→ **WHAT THE EXERCISE ASKS**
Copy every line of the data that contains the string "scene".
──────────────────────────────
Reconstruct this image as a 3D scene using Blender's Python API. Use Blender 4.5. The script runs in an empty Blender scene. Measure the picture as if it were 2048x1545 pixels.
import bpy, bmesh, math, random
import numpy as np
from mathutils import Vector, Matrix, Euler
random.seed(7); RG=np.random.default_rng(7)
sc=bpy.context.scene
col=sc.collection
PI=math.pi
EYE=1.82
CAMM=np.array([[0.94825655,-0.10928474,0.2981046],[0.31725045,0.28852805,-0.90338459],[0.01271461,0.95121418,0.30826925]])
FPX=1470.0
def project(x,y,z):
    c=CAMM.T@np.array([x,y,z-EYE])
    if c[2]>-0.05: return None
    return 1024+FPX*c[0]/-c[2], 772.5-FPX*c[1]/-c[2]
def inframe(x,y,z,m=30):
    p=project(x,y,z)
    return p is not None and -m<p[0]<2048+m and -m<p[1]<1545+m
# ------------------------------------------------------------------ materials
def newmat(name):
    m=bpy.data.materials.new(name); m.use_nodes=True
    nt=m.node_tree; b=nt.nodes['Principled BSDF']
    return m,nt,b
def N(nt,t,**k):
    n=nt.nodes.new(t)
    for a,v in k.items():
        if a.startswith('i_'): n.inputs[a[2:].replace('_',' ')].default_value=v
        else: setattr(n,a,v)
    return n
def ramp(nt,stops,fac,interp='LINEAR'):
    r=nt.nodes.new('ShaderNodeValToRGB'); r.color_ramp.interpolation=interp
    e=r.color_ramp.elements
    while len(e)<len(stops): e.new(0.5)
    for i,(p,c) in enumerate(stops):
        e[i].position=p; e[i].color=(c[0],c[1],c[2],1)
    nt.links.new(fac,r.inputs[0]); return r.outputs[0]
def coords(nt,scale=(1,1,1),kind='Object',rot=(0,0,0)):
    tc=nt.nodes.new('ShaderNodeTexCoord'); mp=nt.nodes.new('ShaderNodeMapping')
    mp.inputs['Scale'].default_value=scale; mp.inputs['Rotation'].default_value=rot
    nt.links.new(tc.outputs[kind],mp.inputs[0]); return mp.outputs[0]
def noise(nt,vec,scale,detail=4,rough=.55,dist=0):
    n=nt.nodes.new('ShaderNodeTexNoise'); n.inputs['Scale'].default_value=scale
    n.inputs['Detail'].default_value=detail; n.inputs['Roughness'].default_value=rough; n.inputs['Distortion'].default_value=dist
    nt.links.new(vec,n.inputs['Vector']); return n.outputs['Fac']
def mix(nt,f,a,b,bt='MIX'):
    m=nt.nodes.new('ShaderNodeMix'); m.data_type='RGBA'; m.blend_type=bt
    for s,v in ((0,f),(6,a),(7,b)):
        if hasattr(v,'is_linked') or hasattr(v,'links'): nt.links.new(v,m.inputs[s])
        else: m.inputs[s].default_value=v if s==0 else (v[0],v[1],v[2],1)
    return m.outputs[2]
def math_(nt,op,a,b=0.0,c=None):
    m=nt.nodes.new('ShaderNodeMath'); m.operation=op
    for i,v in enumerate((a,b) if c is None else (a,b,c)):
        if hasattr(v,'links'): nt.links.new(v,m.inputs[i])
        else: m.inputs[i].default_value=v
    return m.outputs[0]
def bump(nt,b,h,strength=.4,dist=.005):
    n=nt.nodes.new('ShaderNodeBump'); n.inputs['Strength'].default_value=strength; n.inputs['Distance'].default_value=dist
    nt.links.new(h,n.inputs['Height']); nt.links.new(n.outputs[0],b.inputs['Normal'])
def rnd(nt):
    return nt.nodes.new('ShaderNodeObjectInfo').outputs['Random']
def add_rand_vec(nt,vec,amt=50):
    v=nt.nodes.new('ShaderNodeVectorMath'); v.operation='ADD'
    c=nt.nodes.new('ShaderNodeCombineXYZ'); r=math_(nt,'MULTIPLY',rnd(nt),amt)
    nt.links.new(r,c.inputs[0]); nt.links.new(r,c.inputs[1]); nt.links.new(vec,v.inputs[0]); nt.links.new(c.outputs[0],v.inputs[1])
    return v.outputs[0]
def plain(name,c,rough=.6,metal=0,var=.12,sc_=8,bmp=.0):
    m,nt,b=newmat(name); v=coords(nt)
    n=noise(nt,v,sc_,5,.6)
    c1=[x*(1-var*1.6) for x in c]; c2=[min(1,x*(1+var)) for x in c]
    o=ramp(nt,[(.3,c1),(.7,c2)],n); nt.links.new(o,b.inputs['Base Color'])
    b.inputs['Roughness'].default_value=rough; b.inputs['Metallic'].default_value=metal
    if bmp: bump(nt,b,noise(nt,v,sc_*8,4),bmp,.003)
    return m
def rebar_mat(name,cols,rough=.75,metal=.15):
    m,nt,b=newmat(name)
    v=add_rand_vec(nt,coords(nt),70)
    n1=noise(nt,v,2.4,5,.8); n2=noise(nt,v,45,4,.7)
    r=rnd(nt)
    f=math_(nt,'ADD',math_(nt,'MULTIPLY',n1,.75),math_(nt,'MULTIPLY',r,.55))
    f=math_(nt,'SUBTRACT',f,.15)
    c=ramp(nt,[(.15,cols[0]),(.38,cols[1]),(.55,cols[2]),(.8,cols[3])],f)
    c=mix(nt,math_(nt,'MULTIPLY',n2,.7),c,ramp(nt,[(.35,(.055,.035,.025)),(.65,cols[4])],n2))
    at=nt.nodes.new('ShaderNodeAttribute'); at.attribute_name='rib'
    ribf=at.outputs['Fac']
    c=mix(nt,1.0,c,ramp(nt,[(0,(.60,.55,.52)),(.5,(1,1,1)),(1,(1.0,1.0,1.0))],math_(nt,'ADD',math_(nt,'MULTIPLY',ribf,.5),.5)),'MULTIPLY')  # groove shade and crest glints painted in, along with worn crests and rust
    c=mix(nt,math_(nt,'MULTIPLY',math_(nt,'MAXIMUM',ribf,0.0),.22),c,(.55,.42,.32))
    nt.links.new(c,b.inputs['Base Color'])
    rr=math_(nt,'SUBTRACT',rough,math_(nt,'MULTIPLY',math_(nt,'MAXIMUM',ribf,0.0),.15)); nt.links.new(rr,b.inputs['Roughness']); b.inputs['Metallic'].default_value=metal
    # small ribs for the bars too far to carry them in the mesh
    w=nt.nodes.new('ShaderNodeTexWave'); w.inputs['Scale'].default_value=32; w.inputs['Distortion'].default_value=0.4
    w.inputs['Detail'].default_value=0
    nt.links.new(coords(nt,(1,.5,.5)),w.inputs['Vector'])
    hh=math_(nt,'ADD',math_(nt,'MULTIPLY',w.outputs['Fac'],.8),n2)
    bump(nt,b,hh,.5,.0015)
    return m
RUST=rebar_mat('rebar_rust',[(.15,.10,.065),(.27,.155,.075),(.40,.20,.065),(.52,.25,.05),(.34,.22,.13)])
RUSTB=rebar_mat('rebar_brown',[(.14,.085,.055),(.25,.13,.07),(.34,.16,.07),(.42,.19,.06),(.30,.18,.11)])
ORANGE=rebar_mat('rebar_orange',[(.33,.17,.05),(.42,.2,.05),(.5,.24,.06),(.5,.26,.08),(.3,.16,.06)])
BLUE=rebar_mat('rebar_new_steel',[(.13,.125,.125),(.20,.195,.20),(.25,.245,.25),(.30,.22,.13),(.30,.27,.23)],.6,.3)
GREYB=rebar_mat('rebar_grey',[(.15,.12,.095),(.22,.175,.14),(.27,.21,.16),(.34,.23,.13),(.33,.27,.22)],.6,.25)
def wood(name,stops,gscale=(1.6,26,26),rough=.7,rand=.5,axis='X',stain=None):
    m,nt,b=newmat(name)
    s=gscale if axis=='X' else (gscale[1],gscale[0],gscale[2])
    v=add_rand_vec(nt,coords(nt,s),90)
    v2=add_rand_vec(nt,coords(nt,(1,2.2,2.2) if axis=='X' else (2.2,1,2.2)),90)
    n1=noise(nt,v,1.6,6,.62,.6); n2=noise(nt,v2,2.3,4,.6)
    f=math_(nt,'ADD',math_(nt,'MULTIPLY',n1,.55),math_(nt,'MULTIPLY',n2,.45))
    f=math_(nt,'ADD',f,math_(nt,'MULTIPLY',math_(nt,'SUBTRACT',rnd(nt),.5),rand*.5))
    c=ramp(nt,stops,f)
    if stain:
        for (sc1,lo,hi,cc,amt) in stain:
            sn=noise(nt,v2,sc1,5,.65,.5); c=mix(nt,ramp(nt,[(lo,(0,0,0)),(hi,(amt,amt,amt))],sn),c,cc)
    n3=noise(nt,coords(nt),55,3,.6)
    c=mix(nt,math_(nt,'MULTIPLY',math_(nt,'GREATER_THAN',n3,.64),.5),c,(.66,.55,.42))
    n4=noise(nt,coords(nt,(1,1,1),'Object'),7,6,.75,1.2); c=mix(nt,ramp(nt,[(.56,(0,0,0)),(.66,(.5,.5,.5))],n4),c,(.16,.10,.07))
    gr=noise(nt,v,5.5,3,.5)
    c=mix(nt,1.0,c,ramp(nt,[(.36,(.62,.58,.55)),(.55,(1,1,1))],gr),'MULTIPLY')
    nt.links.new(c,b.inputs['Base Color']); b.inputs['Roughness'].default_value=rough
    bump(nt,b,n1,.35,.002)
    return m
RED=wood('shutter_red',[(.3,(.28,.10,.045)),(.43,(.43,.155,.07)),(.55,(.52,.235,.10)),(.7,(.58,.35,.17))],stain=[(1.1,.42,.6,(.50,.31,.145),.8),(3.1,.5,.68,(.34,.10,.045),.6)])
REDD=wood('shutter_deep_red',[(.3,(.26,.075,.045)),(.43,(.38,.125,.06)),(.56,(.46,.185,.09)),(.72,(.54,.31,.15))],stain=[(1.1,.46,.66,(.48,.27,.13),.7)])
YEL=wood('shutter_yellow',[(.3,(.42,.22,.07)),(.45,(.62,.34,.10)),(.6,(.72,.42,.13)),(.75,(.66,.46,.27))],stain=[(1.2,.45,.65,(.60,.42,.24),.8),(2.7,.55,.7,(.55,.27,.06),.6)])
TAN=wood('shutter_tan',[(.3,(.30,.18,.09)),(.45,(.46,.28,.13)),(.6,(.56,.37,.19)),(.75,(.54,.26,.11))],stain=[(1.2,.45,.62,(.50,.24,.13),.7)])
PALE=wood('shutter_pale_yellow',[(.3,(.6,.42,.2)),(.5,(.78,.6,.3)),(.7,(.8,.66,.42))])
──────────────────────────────
→ **TASK ANSWER**
Reconstruct this image as a 3D scene using Blender's Python API. Use Blender 4.5. The script runs in an empty Blender scene. Measure the picture as if it were 2048x1545 pixels.
sc=bpy.context.scene